運転手の労働時間が制限されることで、乗務員不足が生じる「2024年問題」に悩まされているバス業界。日本各地でバス路線の減便や廃止が続いている。その乗務員不足はバス業界のみならず、鉄道にも影響を及ぼし始めた。
千葉県を走る小湊鐵道は、今年3月から運行している「キハ40形観光急行列車」を、6月29日から減便している。これまで土曜日、日曜日、祝日に運行してきたが、日曜日だけになったのだ。小湊鐵道の公式サイトによると、鉄道運転士と車掌人員の不足が原因だという。
小湊鐵道はバス事業も展開しており、昨年4月にはバス路線の大幅な減便と廃止を行ったが、その波が鉄道にも及んだことになる。2024年問題とは無縁と言われてきた鉄道業界だが、事態は思いのほか深刻だと、鉄道ライターが指摘する。

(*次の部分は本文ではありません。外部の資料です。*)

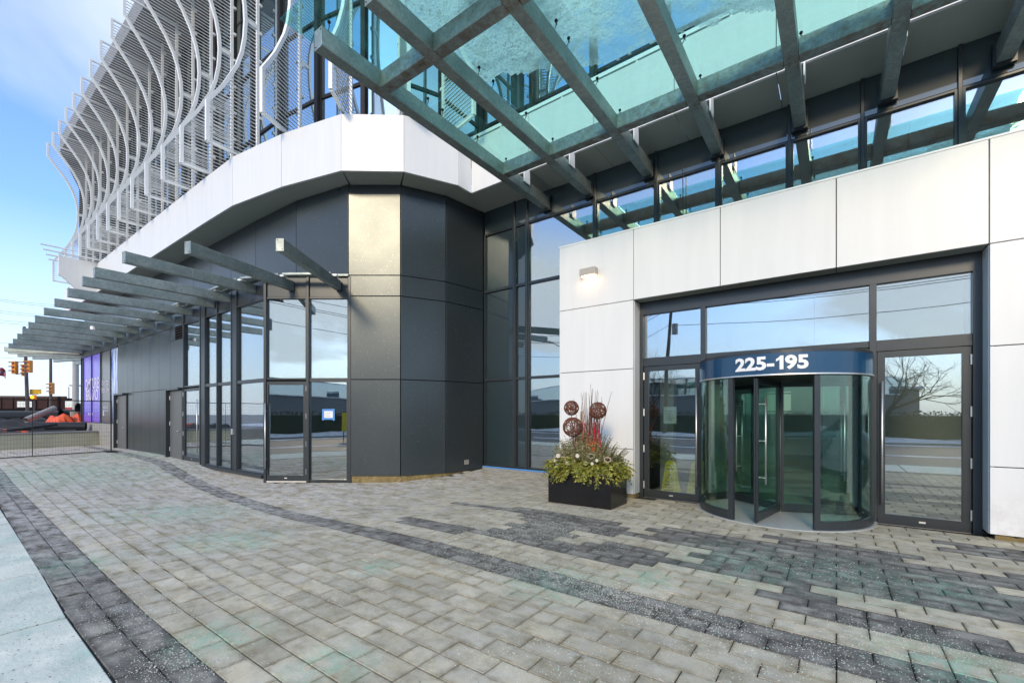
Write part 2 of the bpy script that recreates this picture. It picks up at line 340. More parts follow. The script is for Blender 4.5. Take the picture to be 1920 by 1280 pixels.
P = .195
band_pts = [(4, 3.44), (-1.5, 3.44), (-4.3, 3.55), (-8.46, 3.80), (-10.8, 3.95), (-13.2, 4.2), (-17.9, 4.62), (-23.7, 4.70), (-40, 4.8)]
edge_pts = [(4, .72), (-4.5, .73), (-6.5, .80), (-9.5, .88), (-13, .96), (-40, 1.1)]
edge2_pts = [(4, 1.11), (-4.6, 1.13), (-8.6, 1.24), (-18, 1.52), (-40, 1.7)]
def lerp_pts(pts, x):
    if x >= pts[0][0]: return pts[0][1]
    for (a, ya), (b, yb) in zip(pts, pts[1:]):
        if x >= b: return ya + (yb - ya) * (x - a) / (b - a)
    return pts[-1][1]
darks = [(-.50, 1.0, 4.22, 4.62), (-1.75, -.16, 4.80, 5.02), (-.50, -.16, 4.42, 5.02), (-1.18, .62, 5.01, 6.22), (.4, 1.22, 5.01, 6.38), (1.1, 2.6, 5.01, 5.5), (-1.97, -1.2, 5.58, 6.2), (-1.97, .6, 6.0, 6.4), (-.78, .6, 6.22, 6.8), (1.2, 2.6, 5.95, 6.6),
         (-5.6, -3.1, 4.43, 4.81), (-5.7, -4.2, 5.95, 6.2), (-4.2, -2.5, 5.6, 6.2), (-3.9, -2.9, 4.62, 5.8), (-3.1, -1.6, 4.43, 4.8), (-2.45, -1.58, 4.8, 5.2), (-2.9, -2.2, 5.4, 5.8), (1.0, 3.2, 7.2, 7.8)]
def is_dark(x, y):
    b = lerp_pts(band_pts, x)
    if b - .001 < y < b + .39: return True
    if y < lerp_pts(edge2_pts, x): return True
    return any(a < x < b_ and c_ < y < d_ for a, b_, c_, d_ in darks)
pavement = empty('pavement', (0, 4, 0), kind='structure')
# sheet of bedding sand under the pavers
mb = MB(); NX, NY = 90, 40
for i in range(NX + 1):
    for j in range(NY + 1):
        x = -46 + 54 * i / NX; y = .5 + 10.5 * j / NY; mb.v.append((x, y, gz(x, y) - .014))
for i in range(NX):
    for j in range(NY): a = i * (NY + 1) + j; mb.f.append((a, a + NY + 1, a + NY + 2, a + 1))
mk('bedding_sand', mb, M['sand'], pavement)
def inside(x, y):
    if y < lerp_pts(edge_pts, x) or y > 10.0: return False
    if x > -4.75 and y > 8.28: return False
    if x < -8.4 and y > 5.6 + max(0, (x + 11.8)) * .95: return False
    if x < -12 and y > 5.6: return False
    return True
def paver_mesh(name, L, W, mat, seed, jit=.0012):
    rn = random.Random(seed); mb = MB(); a, b, c_ = L / 2, W / 2, .005
    g = lambda: rn.uniform(-jit, jit)
    lo = [(-a, -b), (a, -b), (a, b), (-a, b)]; hi = [(-a + c_, -b + c_), (a - c_, -b + c_), (a - c_, b - c_), (-a + c_, b - c_)]
    lo = [(x + g(), y + g()) for x, y in lo]
    v = [(x, y, -.05) for x, y in lo] + [(x, y, -.004) for x, y in lo] + [(x, y, g() * .8) for x, y in hi]
    f = [(0, 1, 5, 4), (1, 2, 6, 5), (2, 3, 7, 6), (3, 0, 4, 7), (4, 5, 9, 8), (5, 6, 10, 9), (6, 7, 11, 10), (7, 4, 8, 11), (8, 9, 10, 11)]
    mb.add(v, f); mb.a += [(x, y, a) for x, y, _ in v]; return mb
def warp(x, y):
    b = lerp_pts(band_pts, x) - 3.44; e = lerp_pts(edge2_pts, x) - 1.11
    tt = max(0, min(1, (y - 1.11) / 2.33)); return y + e * (1 - tt) + b * tt
pav_list = []
rn = random.Random(3)
row = 0
y0 = 3.45 - P * 15
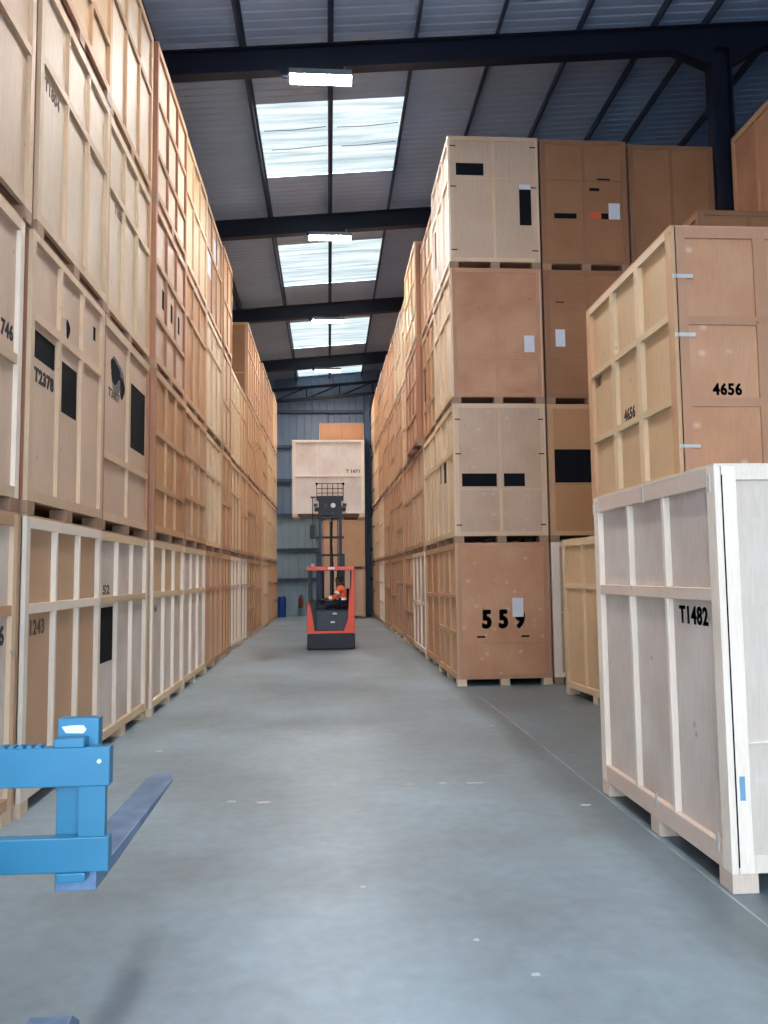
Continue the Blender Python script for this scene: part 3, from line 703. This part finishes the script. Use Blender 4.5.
for s in (-1, 1): MB().box(s*.36-.03, s*.36+.03, yg-.03, yg+.03, 4.22, 4.28).build('guard_corner', BLACK, RT0)
for s in (-1, 1):
    MB().box(s*.26-.06, s*.26+.06, 2.30, 2.35, 3.30, 3.60).box(s*.26-.06, s*.26+.06, 2.34, 3.75, 3.31, 3.355).build('fork', DK, RT0)
MB().box(-.35, .35, 2.2, 2.30, 3.30, 3.40).build('lower_fork_bar', DK, RT0)
crate('pale crate stencilled T1671 lifted high on the forks of the reach truck', -.995, 21.32, 3.357, 1.98, 1.5, 2.14, '-', Sd('white', 'white'),
      dict(ply='white', tim='white', nb=2, rails=(.535,), d=.055, stile=.05, top=.05, bot=.07, bw=.055, rw=.045, marks=[('text', 'T 1671', .75, .95, .575, .62)]), True, 'pale')

# ------------------------------------------------------------------ driver, sitting sideways facing -x
SKIN = plain('skin', (92, 62, 50), .6); HAIRM = plain('black_hair', (20, 20, 24), .7)
VEST = plain('hi_vis_orange', (250, 104, 50), .6); VEST.node_tree.nodes['Principled BSDF'].inputs['Emission Strength'].default_value = 0
REFL = plain('reflective_tape', (236, 236, 240), .3); TROU = plain('dark_trousers', (28, 32, 46), .8); BOOT = plain('boot_leather', (24, 22, 22), .6)
def skin(name, pts, edges, radii, m, parent, root=0, sub=2):
    me = bpy.data.meshes.new(name); me.from_pydata(pts, edges, []); me.materials.append(m)
    o = link(bpy.data.objects.new(name, me), parent)
    bm = bmesh.new(); bm.from_mesh(me); bm.verts.layers.skin.verify(); bm.to_mesh(me); bm.free()
    for i, r in enumerate(radii): me.skin_vertices[0].data[i].radius = (r, r) if not isinstance(r, tuple) else r
    me.skin_vertices[0].data[root].use_root = True
    mo = o.modifiers.new('skin', 'SKIN'); mo.use_smooth_shade = True
    o.modifiers.new('sub', 'SUBSURF').levels = sub; o.modifiers['sub'].render_levels = sub
    return o
DR = thing('person', 'driver in an orange hi-vis jacket seated sideways in the reach truck cab', 'person', (.035, 18.82, 0))
cy = .36
P = []; Ed = []; R = []
def add(p, r, par=None):
    P.append(p); R.append(r)
    if par is not None: Ed.append((par, len(P)-1))
    return len(P)-1
pel = add((.27, cy, 1.13), .13)
sp1 = add((.27, cy, 1.27), .125, pel); sp2 = add((.23, cy, 1.42), .135, sp1); nk = add((.20, cy, 1.53), .068, sp2)
hd0 = add((.195, cy, 1.60), .080, nk); hd1 = add((.19, cy, 1.68), .095, hd0); hd2 = add((.195, cy, 1.735), .075, hd1)
HANDS = []
for s in (-1, 1):
    sh = add((.225, cy+s*.15, 1.44), .06, sp2); el = add((.10, cy+s*.21, 1.24), .043, sh); wr = add((-.10, cy+s*.13, 1.20), .030, el)
    pa = add((-.165, cy+s*.115, 1.195), .034, wr)
    for k, (dy, ln) in enumerate(((-.028, .055), (-.009, .065), (.010, .06), (.028, .048))):
        a = add((-.195, cy+s*.115+dy, 1.195), .0095, pa); c = add((-.195-ln*.6, cy+s*.115+dy, 1.18), .0085, a); add((-.195-ln*.75, cy+s*.115+dy, 1.155), .0075, c)
    a = add((-.155, cy+s*.115-s*.04, 1.20), .011, pa); add((-.19, cy+s*.115-s*.05, 1.185), .009, a)
    hp = add((.20, cy+s*.085, 1.10), .085, pel); kn = add((-.14, cy+s*.11, 1.07), .062, hp); an = add((-.24, cy+s*.11, .60), .042, kn)
    add((-.25, cy+s*.11, .54), .04, an); add((-.34, cy+s*.11, .515), .032, len(P)-1)
body = skin('body', P, Ed, R, SKIN, DR)
# clothing
def part_skin(name, chain, m, grow, root=0):
    return None
j_p = [(.27, cy, 1.10), (.27, cy, 1.27), (.23, cy, 1.42), (.21, cy, 1.55)]; j_r = [.155, .165, .18, .115]; j_e = [(0, 1), (1, 2), (2, 3)]
for s in (-1, 1):
    n = len(j_p); j_p += [(.225, cy+s*.15, 1.44), (.10, cy+s*.21, 1.24), (-.08, cy+s*.135, 1.203)]; j_r += [.074, .058, .043]; j_e += [(2, n), (n, n+1), (n+1, n+2)]
skin('hi_vis_jacket', j_p, j_e, j_r, VEST, DR)
t_p = [(.27, cy, 1.13)]; t_r = [.137]; t_e = []
for s in (-1, 1):
    n = len(t_p); t_p += [(.18, cy+s*.085, 1.105), (-.14, cy+s*.11, 1.07), (-.235, cy+s*.11, .62)]; t_r += [.096, .074, .058]; t_e += [(0, n), (n, n+1), (n+1, n+2)]
skin('trousers', t_p, t_e, t_r, TROU, DR)
for s in (-1, 1):
    skin('boot', [(-.24, cy+s*.11, .62), (-.25, cy+s*.11, .535), (-.36, cy+s*.11, .51)], [(0, 1), (1, 2)], [.052, .052, .042], BOOT, DR)
skin('hair', [(.235, cy, 1.60), (.225, cy, 1.69), (.20, cy, 1.765)], [(0, 1), (1, 2)], [.098, .120, .092], HAIRM, DR)
MB().tube((.085, cy, 1.655), (.062, cy, 1.635), .014, 8, .012).build('nose', SKIN, DR)
for s in (-1, 1):
    MB().tube((.096, cy+s*.03, 1.685), (.088, cy+s*.03, 1.685), .010, 8).build('eye', BLACK, DR)
    MB().tube((.17, cy+s*.085, 1.66), (.17, cy+s*.098, 1.665), .024, 10).build('ear', SKIN, DR)
MB().box(.082, .092, cy-.025, cy+.025, 1.597, 1.603).build('mouth', RED, DR)
def band(name, a, b, r):
    MB().tube(a, b, r, 20).build(name, REFL, DR)
band('reflective_band', (.27, cy, 1.175), (.27, cy, 1.24), .162); 
for s in (-1, 1):
    band('reflective_band', (.045, cy+s*.188, 1.231), (-.02, cy+s*.163, 1.218), .058)
    band('reflective_band', (.175, cy+s*.175, 1.36), (.145, cy+s*.19, 1.315), .072)

# ------------------------------------------------------------------ blue stacker with fork carriage
BL = plain('stacker_blue', (54, 122, 156), .38, .1, vary=.08, scale=4)
BLD = plain('stacker_dark_blue', (36, 74, 120), .45, .1)
STEEL = plain('worn_fork_blue', (108, 136, 168), .45, .3, vary=.3, scale=7)
ST = thing('pallet_stacker', 'sky-blue fork carriage with one fork pointing along the aisle', 'forklift', (0, 0, 0))
yc = 2.6
xe = -.703
MB().box(-1.95, xe, yc, yc+.045, 1.112, 1.234).build('upper_carriage_plate', BL, ST, .004)
MB().box(-1.95, xe, yc, yc+.045, .848, .955).build('lower_carriage_plate', BL, ST, .004)
nt_ = MB()
for k in range(30):
    x = -.915-k*.028; nt_.box(x-.020, x-.004, yc+.004, yc+.041, 1.234, 1.242)
nt_.build('notched_edge', BL, ST)
MB().box(-.80, -.718, yc+.01, yc+.035, .955, 1.112).build('gusset_plate', BL, ST)
def fork(xa, xb):
    f = MB(); 
    f.box(xa, xb, yc+.046, yc+.095, .84, 1.318)
    f.box(xa+.005, xb-.03, yc-.006, yc+.046, 1.234, 1.262); f.box(xa+.02, xb-.02, yc-.006, yc+.046, .82, .848)
    o = f.build('fork', BL, ST, .004)
    b_ = MB()
    b_.prism([(yc+.046, .775), (yc+.046, .85), (yc+.10, .85), (yc+.16, .822), (yc+1.28, .812), (yc+1.28, .80), (yc+.3, .775)], 'x', xa, xb)
    o2 = b_.build('fork_blade', STEEL, ST, .004)
    mt = MB(); mt.prism([(xa, yc+1.28), (xb, yc+1.28), (xb-.025, yc+1.38), (xa+.025, yc+1.38)], 'z', .80, .812); mt.build('fork_tip', STEEL, ST)
    return o
fk = fork(-.882, -.752)
wp = MB(); wp.prism([(-.868, 1.292), (-.855, 1.272), (-.80, 1.270), (-.79, 1.282), (-.80, 1.296), (-.84, 1.296)], 'y', yc+.043, yc+.047); wp.build('worn_white_patch', PAPER, fk)
fork(-1.78, -1.645)
MB().tube((-.735, yc-.004, 1.19), (-.735, yc, 1.19), .007, 10).build('bolt_head', PAPER, ST)
for s in (-1.17, -1.50):
    MB().box(s-.04, s+.04, yc-.20, yc-.09, .05, 2.3).build('mast_rail', BLD, ST)
    MB().box(s-.03, s+.03, yc-.10, yc, .86, 1.22).build('carriage_roller_plate', BLD, ST)
MB().box(-1.54, -1.13, yc-.20, yc-.12, 2.22, 2.3).box(-1.54, -1.13, yc-.20, yc-.12, .2, .3).build('mast_crossbar', BLD, ST)
MB().box(-1.75, -1.0, yc-1.0, yc-.30, .08, .95).build('drive_body', BL, ST, .03)
MB().tube((-1.33, yc-.9, .95), (-1.33, yc-1.3, 1.2), .02, 8).box(-1.45, -1.21, yc-1.34, yc-1.28, 1.15, 1.25).build('tiller', BLACK, ST)
for xx in (-1.06, -1.62):
    MB().prism([(yc-.5, .03), (yc-.5, .12), (3.18, .12), (3.26, .06), (3.26, .03)], 'x', xx-.08, xx+.08).build('straddle_leg', STEEL, ST, .004)
    MB().tube((xx-.05, 3.08, .045), (xx+.05, 3.08, .045), .045, 12).build('leg_roller', BLACK, ST)
MB().tube((-1.4, yc-.7, .1), (-1.3, yc-.7, .1), .1, 14).build('drive_wheel', BLACK, ST)

# ------------------------------------------------------------------ daylight
W = bpy.data.worlds.new('world'); S.world = W; W.use_nodes = True
bg = W.node_tree.nodes['Background']
skt = W.node_tree.nodes.new('ShaderNodeTexSky'); skt.sky_type = 'HOSEK_WILKIE'; skt.turbidity = 5; skt.sun_direction = (.3, .5, .8)
mixw = W.node_tree.nodes.new('ShaderNodeMixRGB'); mixw.inputs[0].default_value = .75; mixw.inputs[2].default_value = (.74, .87, 1.0, 1)
W.node_tree.links.new(skt.outputs[0], mixw.inputs[1]); W.node_tree.links.new(mixw.outputs[0], bg.inputs['Color'])
bg.inputs['Strength'].default_value = 6.6

# ------------------------------------------------------------------ camera
F, YAW, PIT, ROL, EYE = 780.0, .0708, .0804, .0121, 1.771
fwd = Vector((math.sin(YAW)*math.cos(PIT), math.cos(YAW)*math.cos(PIT), math.sin(PIT)))
r0 = Vector((math.cos(YAW), -math.sin(YAW), 0)); u0 = r0.cross(fwd)
rgt = r0*math.cos(ROL)-u0*math.sin(ROL); upv = r0*math.sin(ROL)+u0*math.cos(ROL)
cam = bpy.data.cameras.new('camera'); co = link(bpy.data.objects.new('camera', cam))
M = Matrix.Identity(4)
for i in range(3): M[i][0] = rgt[i]; M[i][1] = upv[i]; M[i][2] = -fwd[i]
M[2][3] = EYE
co.matrix_world = M
cam.sensor_fit = 'VERTICAL'; cam.sensor_height = 36; cam.sensor_width = 27; cam.lens = F/1024*36; cam.clip_end = 200; cam.clip_start = .05
S.camera = co
S.view_settings.view_transform = 'Standard'; S.view_settings.look = 'None'; S.view_settings.gamma = 1
S.view_settings.use_curve_mapping = False; S.view_settings.exposure = 0.55
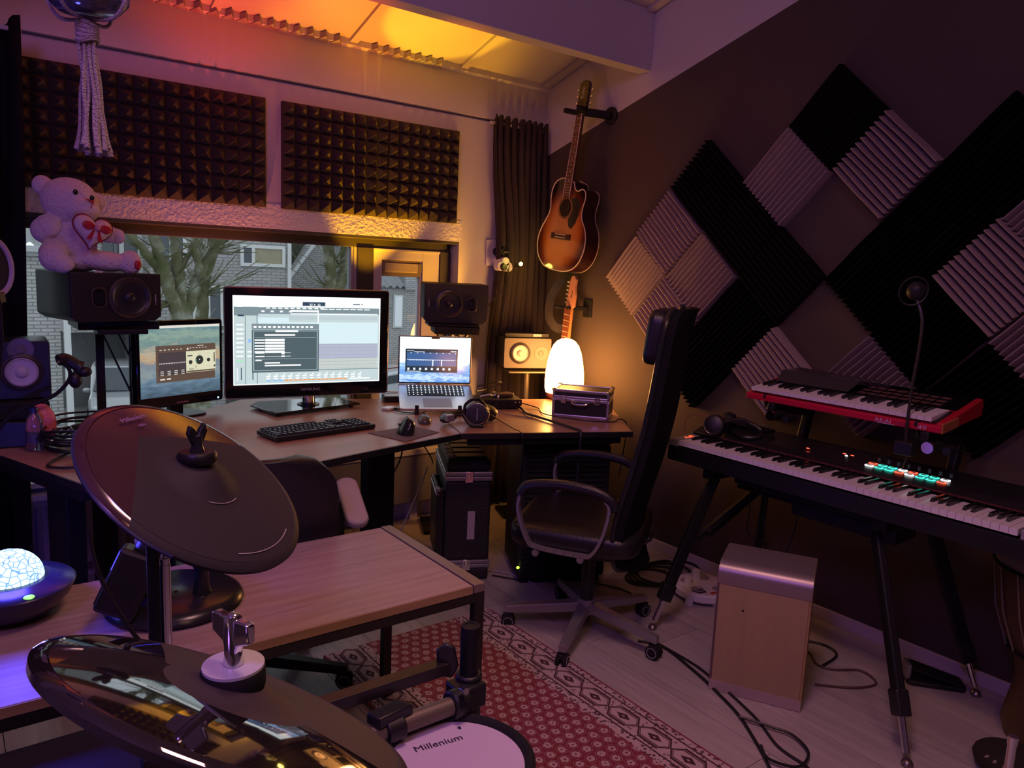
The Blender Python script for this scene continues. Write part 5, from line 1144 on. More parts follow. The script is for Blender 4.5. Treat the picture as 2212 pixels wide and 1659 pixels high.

「観光急行列車の運行を始めたのは今年3月です。開始にあたり、人員の確保や運行時刻など、綿密な計画を立てたはず。それからわずか4カ月で減便するということは、運行計画が甘かったか、人員不足が急激に進んだということでしょう。コストにシビアな感覚を持つローカル路線が甘い計画を立てるとは考えにくいので、複数の乗務員が急に辞め、人員不足に陥ったと思われます。小湊鐵道は『運転士・車掌の育成に向けて一層努力してまいります』と公式サイトで発表していますが、解消にはかなり時間がかかるでしょう」
減便は財政的にも大きな影響を与える。鉄道ライターが続けて語る。
「観光急行列車は乗車券の他に、指定席券を購入しないといけません。料金は600円。キハ40は1両あたり68席なので、2両編成の観光急行列車は136人が定員となります。仮に100人乗れば、売り上げは6万円。1日あたり4便ありますから、24万円になります。地方ローカル線にとって、これは大きな数字」
地方ローカル線はどこも、社員の高齢化が問題化している。小湊鐵道のピンチは決して他人事ではない。鉄道の減便は、今後も日本各地で続きそうである。